Trump is Helping to Sink Pat McCrory


Ever since he rushed to sign infamous HB2 into law, North Carolina governor Pat McCrory has been fighting for his political life and deservedly so.  The heinous law has caused boycotts against his state and triggered the decisions of corporations to forego expansion plans in North Carolina.  Down in the polls for his re-election effort, McCrory has resorted to lying about the state's economy and played the victim of progressive activists.  Now, Donald Trump's efforts to convince voters that the economy is terrible is running directly opposite to McCrory's effort to downplay the economic damage wrought by HB2.  A piece in Politico looks at how Trump is perhaps unwittingly helping in the effort to defeat McCrory next month.  Here are article excerpts:
North Carolina Gov. Pat McCrory is desperate to talk about his economic achievements after a year mired in contentious debate over social issues, including the state’s transgender “bathroom law.”
The only problem? Donald Trump keeps coming to town and telling voters how terrible the economy is.
It’s the most glaring example this year of the disconnect between Trump’s apocalyptic rhetoric and the message of achievement that many Republican incumbents are trying to use to win reelection. . . . . the gap between McCrory’s “Carolina Comeback” theme and Trump’s doom-and-gloom assessments yawns particularly wide, as McCrory faces the toughest reelection challenge of any governor in the country in 2016.
McCrory’s TV ads open with text promising “the truth about North Carolina’s economy” before McCrory touts “one of the fastest-growing economies in the country,” one in which thousands of new jobs are announced “every month.” Yet earlier this month, Trump told attendees at a raucous rally in Greensboro that only under a Trump presidency would their “jobs come back” and “income go up.”

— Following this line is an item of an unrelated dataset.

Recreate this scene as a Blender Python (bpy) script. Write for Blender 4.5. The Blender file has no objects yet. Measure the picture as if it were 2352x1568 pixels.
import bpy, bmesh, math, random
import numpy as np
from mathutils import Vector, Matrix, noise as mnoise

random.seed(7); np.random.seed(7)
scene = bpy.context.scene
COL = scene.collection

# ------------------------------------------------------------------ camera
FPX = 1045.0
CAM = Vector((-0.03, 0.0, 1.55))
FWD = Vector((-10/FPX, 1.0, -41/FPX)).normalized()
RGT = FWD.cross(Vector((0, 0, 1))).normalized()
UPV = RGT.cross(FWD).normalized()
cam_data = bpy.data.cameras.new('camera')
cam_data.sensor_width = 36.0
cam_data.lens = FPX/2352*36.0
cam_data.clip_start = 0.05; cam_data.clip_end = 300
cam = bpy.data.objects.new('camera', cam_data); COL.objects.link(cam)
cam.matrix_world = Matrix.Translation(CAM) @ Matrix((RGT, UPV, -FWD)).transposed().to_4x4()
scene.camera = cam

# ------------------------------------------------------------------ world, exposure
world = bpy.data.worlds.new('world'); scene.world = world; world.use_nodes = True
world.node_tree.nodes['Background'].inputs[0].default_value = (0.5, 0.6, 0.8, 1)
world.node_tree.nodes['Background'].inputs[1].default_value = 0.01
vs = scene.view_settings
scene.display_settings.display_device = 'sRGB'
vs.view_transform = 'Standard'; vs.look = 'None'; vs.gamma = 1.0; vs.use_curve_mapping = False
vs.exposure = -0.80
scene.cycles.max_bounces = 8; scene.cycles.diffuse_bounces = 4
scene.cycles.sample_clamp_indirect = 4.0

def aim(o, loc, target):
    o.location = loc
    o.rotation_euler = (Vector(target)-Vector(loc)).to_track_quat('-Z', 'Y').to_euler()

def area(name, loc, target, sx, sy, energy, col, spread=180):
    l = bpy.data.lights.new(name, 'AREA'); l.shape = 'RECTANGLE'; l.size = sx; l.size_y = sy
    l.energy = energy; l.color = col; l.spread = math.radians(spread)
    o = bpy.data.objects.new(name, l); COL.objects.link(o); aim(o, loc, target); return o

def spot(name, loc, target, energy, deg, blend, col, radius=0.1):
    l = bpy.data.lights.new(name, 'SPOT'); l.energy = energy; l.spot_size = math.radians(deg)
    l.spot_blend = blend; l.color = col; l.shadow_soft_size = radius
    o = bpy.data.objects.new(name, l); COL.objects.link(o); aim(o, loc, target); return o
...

[M]ost Republican operatives said that Trump does McCrory no favors by harping on economic woes without citing the state’s successes, as it could further depress turnout in an already volatile political environment. What Trump would add to McCrory are voters who were already probably going to vote for Trump and McCrory,” said one national operative who works on governors' races. “But the rhetoric isn’t helpful. If voters hear a mixed message, it could keep them at home on Election Day.”
Trump’s negativity on the stump compounds the feeling that the state is on the wrong track, said Carter Wrenn, a local Republican consultant. He pointed to polling that says voters are not personally feeling an economic turnaround in their lives, so Trump’s comments “complicate McCrory’s life,” Wrenn said, because he believes voters “don’t separate North Carolina from the national message.”
[Trump] sucks the oxygen out of McCrory's message. I don’t think voters can hear all the negativity on the national level and believe the state has turned around.”
Cooper’s campaign capitalized on that feeling early, putting out an ad in August that asked voters to “raise your hand if your taxes have gone up, while those at the top are the ones getting the tax break,” flashing images of voters raising their hands. “And raise your hand if you’re working more for less.”
High Point University poll in late September found that 60 percent of voters said it was more important to end House Bill 2’s economic impact than to enforce the law.
“McCrory’s message just doesn’t ring true with people because he’s got to face all the headlines around HB2, all the job losses from companies leaving and losing sporting events,” said Gary Pearce, a Democratic consultant in the state. “He’s singing the wrong key.”

It is important that McCrory is defeated.  A significant loss may at last convince some Republicans that prostituting themselves to the Christofascists is no longer good for their political survival.  I hope the Virginia GOP is watching how anti-LGBT extremism is having the exact opposite effect of what the North Carolina GOP had thought the bill would achieve for them.